● **Given exercise**
Pictures are to be left out. Copy exactly the lines from the one containing "Build this scene" to the one containing "return np.random.default_rng(seed)", both ends kept.

[Records from a data source]
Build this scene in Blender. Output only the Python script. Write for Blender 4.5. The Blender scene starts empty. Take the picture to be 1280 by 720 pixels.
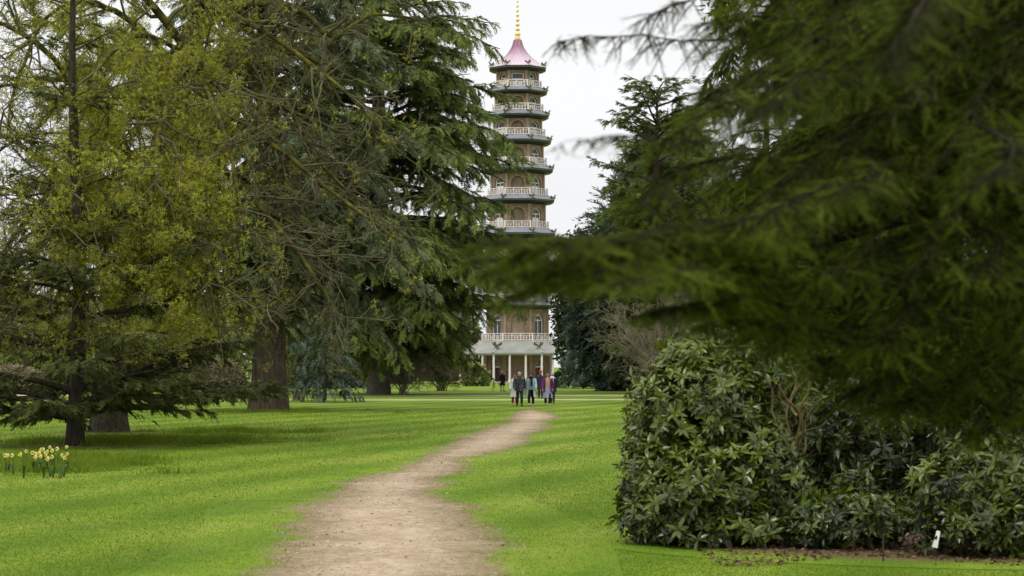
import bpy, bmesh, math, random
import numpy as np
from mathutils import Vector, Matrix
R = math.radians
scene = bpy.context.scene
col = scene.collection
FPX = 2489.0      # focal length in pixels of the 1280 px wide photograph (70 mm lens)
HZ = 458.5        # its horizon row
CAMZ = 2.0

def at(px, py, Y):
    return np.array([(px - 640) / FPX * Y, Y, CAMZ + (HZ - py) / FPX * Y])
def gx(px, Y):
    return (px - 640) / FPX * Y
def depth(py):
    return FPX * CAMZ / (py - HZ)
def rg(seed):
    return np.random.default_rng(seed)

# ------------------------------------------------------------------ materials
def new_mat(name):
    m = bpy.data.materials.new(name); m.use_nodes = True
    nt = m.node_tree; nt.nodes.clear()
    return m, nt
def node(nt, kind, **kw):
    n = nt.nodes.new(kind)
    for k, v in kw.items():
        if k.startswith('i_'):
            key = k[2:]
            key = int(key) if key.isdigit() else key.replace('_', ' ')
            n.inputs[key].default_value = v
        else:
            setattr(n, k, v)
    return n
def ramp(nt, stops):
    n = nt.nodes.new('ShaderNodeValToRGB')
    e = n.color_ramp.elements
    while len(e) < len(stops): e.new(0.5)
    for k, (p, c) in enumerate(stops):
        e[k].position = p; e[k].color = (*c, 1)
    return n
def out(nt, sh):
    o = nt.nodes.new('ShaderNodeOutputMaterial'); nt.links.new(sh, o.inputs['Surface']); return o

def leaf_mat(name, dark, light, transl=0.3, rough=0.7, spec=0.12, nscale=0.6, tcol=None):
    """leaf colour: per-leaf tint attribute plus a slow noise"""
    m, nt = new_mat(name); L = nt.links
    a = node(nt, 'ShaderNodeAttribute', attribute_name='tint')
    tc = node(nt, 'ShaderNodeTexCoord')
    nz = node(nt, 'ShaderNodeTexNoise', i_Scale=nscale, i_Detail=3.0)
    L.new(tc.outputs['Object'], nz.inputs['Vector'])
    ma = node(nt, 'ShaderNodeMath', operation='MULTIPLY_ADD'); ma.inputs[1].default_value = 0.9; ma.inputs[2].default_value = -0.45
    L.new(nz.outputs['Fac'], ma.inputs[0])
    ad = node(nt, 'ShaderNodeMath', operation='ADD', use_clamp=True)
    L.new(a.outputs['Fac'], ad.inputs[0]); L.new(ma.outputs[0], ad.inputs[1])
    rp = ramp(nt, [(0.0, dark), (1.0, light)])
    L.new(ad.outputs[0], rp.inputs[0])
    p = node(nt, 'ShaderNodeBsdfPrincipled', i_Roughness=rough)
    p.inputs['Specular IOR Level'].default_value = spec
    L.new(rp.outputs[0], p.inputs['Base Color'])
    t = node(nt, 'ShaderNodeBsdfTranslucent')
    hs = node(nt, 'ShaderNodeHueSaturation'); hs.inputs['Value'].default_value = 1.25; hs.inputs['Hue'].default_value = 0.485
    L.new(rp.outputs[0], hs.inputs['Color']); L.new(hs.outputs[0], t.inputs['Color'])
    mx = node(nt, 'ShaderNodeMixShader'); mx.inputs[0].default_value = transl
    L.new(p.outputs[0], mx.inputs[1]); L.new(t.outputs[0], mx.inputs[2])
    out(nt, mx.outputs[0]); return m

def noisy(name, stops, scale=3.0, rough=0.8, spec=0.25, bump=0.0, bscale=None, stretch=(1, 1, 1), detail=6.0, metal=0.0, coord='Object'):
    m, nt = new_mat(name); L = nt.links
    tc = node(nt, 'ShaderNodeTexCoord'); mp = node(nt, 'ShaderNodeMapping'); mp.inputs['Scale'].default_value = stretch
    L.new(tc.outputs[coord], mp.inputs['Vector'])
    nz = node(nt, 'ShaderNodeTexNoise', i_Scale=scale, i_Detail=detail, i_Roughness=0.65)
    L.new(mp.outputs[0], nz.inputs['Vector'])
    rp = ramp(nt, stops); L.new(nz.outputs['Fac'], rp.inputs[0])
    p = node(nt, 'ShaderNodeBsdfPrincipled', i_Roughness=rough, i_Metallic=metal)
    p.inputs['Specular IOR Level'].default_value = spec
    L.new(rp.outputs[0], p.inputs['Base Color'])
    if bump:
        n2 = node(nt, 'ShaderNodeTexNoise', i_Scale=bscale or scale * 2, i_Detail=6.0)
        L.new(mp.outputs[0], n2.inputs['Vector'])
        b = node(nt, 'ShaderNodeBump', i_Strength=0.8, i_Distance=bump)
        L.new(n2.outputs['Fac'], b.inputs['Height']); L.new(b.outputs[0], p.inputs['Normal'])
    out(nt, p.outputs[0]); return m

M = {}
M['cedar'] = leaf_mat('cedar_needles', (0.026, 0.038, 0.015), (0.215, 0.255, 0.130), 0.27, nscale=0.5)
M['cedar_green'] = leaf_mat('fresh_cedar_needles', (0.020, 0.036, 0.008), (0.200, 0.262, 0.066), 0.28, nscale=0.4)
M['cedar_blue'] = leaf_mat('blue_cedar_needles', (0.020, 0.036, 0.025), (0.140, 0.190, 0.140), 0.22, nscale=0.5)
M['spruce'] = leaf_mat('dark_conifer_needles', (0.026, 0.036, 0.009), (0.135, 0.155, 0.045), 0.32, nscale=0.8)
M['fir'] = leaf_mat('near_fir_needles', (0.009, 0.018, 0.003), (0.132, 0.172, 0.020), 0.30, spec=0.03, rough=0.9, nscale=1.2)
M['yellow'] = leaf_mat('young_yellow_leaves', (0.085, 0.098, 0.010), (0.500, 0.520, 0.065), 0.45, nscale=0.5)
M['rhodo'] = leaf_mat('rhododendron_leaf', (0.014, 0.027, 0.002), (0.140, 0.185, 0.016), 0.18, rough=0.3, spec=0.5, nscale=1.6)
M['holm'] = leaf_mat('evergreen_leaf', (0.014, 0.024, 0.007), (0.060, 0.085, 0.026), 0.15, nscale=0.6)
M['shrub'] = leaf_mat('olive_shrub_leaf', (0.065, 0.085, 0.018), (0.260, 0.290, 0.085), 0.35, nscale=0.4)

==

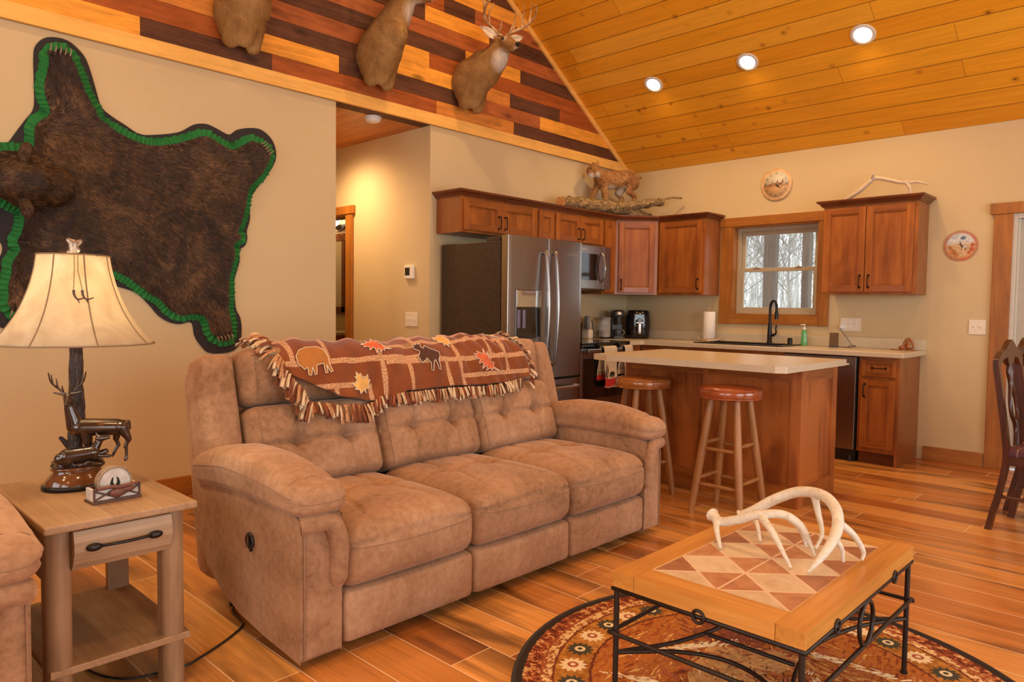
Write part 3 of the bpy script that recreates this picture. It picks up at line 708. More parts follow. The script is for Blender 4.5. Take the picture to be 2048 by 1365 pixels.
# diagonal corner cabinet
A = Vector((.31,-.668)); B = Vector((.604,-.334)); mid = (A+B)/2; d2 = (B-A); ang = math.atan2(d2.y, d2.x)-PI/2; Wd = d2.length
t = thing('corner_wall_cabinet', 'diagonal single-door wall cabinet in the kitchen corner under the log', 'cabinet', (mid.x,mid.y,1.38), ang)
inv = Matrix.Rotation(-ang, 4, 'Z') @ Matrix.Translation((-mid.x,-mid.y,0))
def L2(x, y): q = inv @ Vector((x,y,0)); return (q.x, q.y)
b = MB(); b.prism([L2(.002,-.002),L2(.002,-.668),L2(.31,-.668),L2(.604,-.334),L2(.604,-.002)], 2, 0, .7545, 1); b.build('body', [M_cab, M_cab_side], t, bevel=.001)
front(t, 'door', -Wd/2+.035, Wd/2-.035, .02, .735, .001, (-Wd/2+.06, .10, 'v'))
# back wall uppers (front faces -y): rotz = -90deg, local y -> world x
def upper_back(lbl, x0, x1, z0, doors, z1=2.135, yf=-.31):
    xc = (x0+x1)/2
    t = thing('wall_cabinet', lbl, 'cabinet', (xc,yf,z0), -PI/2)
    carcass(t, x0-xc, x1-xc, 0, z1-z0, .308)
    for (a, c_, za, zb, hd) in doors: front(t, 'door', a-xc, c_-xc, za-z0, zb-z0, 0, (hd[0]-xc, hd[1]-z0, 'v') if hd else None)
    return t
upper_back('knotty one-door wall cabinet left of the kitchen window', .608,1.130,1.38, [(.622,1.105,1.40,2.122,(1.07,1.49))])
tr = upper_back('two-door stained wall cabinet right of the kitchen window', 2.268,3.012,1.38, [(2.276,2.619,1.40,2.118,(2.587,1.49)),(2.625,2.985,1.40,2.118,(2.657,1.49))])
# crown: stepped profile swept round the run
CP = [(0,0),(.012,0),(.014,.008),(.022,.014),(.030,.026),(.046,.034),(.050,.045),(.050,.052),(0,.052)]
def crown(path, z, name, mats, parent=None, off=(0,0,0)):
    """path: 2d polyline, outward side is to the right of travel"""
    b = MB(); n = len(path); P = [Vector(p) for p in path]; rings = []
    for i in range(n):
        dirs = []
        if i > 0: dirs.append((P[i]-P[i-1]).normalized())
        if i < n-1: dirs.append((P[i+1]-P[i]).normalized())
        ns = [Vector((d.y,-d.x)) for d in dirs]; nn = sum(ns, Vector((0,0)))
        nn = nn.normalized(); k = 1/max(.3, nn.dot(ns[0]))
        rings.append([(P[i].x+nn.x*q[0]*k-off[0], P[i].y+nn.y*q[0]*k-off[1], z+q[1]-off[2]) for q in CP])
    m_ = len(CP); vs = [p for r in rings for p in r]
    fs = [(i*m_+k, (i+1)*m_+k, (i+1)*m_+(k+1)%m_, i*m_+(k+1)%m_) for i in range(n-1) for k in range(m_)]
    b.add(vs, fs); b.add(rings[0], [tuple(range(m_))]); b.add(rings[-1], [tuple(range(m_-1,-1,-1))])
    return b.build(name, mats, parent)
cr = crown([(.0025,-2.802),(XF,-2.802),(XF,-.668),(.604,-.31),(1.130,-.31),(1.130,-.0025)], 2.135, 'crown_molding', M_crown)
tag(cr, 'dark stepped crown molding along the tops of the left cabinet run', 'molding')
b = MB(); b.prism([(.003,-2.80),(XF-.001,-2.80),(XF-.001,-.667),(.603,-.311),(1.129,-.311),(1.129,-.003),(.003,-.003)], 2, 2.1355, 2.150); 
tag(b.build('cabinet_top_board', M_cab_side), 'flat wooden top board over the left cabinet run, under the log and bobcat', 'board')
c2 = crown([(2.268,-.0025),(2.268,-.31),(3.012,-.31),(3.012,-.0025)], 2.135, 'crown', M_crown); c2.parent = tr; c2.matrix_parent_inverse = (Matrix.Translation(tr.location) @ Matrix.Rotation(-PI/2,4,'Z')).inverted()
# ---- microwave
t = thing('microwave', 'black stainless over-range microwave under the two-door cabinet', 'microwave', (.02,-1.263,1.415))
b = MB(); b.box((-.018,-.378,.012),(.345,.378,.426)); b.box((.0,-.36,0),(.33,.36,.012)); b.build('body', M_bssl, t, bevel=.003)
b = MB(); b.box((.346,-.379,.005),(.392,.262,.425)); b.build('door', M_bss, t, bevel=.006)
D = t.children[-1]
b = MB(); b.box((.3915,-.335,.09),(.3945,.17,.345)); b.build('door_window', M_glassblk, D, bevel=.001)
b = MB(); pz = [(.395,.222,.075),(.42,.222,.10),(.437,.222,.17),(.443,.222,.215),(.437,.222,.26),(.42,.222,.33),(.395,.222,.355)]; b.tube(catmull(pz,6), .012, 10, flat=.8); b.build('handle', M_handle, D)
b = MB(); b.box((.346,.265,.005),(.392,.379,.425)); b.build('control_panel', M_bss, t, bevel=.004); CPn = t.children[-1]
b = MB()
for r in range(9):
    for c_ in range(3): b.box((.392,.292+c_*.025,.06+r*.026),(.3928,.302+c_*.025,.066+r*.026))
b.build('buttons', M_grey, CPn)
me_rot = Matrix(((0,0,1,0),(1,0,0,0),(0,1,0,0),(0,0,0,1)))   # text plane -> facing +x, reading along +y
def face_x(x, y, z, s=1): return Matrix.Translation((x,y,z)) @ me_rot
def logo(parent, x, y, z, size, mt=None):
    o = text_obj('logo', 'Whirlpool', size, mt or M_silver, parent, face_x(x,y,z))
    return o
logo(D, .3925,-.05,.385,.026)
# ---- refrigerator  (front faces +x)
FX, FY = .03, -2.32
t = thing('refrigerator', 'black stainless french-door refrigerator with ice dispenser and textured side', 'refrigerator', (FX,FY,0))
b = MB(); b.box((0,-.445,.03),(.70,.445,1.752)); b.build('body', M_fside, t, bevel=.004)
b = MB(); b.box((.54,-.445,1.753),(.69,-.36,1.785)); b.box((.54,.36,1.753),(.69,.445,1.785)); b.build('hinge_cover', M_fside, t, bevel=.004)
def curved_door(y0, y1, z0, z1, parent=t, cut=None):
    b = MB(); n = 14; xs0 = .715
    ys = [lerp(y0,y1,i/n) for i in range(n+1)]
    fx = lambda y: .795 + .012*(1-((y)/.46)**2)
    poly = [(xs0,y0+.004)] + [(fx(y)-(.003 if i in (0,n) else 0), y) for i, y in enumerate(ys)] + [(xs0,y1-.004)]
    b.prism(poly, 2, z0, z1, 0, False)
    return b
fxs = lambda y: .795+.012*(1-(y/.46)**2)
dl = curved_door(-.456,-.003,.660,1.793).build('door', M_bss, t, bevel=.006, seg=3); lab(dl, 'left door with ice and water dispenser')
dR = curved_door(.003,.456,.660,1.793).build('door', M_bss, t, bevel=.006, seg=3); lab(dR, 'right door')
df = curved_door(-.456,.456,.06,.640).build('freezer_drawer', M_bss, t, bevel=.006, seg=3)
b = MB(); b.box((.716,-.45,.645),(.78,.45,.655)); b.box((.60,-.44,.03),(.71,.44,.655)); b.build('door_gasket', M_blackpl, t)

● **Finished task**
Build this scene in Blender. Output only the Python script. Write for Blender 4.5. The Blender scene starts empty. Take the picture to be 1280 by 720 pixels.
import bpy, bmesh, math, random
import numpy as np
from mathutils import Vector, Matrix
R = math.radians
scene = bpy.context.scene
col = scene.collection
FPX = 2489.0      # focal length in pixels of the 1280 px wide photograph (70 mm lens)
HZ = 458.5        # its horizon row
CAMZ = 2.0

def at(px, py, Y):
    return np.array([(px - 640) / FPX * Y, Y, CAMZ + (HZ - py) / FPX * Y])
def gx(px, Y):
    return (px - 640) / FPX * Y
def depth(py):
    return FPX * CAMZ / (py - HZ)
def rg(seed):
    return np.random.default_rng(seed)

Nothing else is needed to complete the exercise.